I have spoken to many, many people over the past week about this incident. Some pet owners. Some not. Some farmers. Some farmers and pet owners. Many could empathize with my son. One could not (she is a farmer who does not keep pets, and honestly, I felt from talking with her, she didn’t like people much at all). A few thought they knew how they would handle a dog attack, until they heard the story behind Chi’s death, and they changed their mind.

The resounding commonality with the folks who would shoot first, is that they did not consider the humanity involved. They were only thinking of themselves, and how they felt. Only about their stock, and not the other’s involved; the boy and his beloved dog.

Obviously, since Chi is part of my family, this has affected me in a huge way. I loved him, so I am biased. (I freely admit to my bias, so judge me if you must). I know I would not, and could not, kill an animal for doing something that is instinctive.

A gentleman commented on the piece Katrina wrote on Chi  ( http://www.mvtimes.com/2012/11/14/judgment-too-hasty-13353/#disqus_thread ) that this week 34 people were killed in Gaza and a dog was killed on the Vineyard. That comment resonated for me. I know he was trying to drive home the point of priority of life, but what it did for me was amplify that we are losing our humanity.

In this world, we are paying less attention to the caring and concerns for our fellow humans and the results of our actions, and entirely too much attention on what is OURS. What is MINE. All that matters is ME. And what I want.

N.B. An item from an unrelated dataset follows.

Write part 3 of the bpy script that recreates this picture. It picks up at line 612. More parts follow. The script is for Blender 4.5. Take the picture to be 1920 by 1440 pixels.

What affects ME.

When we forget about our fellow humans and what life and love means to them, we lose not just our humanity but ourselves.

Killing as a first resort takes away our human-ness. It makes us the same as animal predators who fight and kill for food, and territory, and sometimes just for the gratification. It takes away the part of us that makes us human.

My hope and prayer for this heartbreak is that something good comes of this. Think about alternatives before picking up that gun. Think about your neighbors and fellow humans and think of a positive solution before taking a life, even if it is ‘just a dog’. To someone, that dog is not ‘just a dog’, it is his heart.

1 comment:

  1. I so could have written this myself. I too have found a dog in among my stock. I didn't even think about shooting that dog. I thought about how I could first get it away from the stock and then about how someone must be missing that dog and worried sick. Come to find out, that dog wasn't missed when I found the owners. They asked me if I wanted the dog or if I knew anyone that did. But it didn't change how I would have handled that situation. Never did a gun come to mind and I own and use my .22 as needed (raccoon issue once in a while) here on the farm. It is true that we can judge people as to what they're like, by how they treat the lesser creatures of this world. It's a sad statement about humanity isn't it.... Things like Shark fin soup or such just don't say anything good about the human race.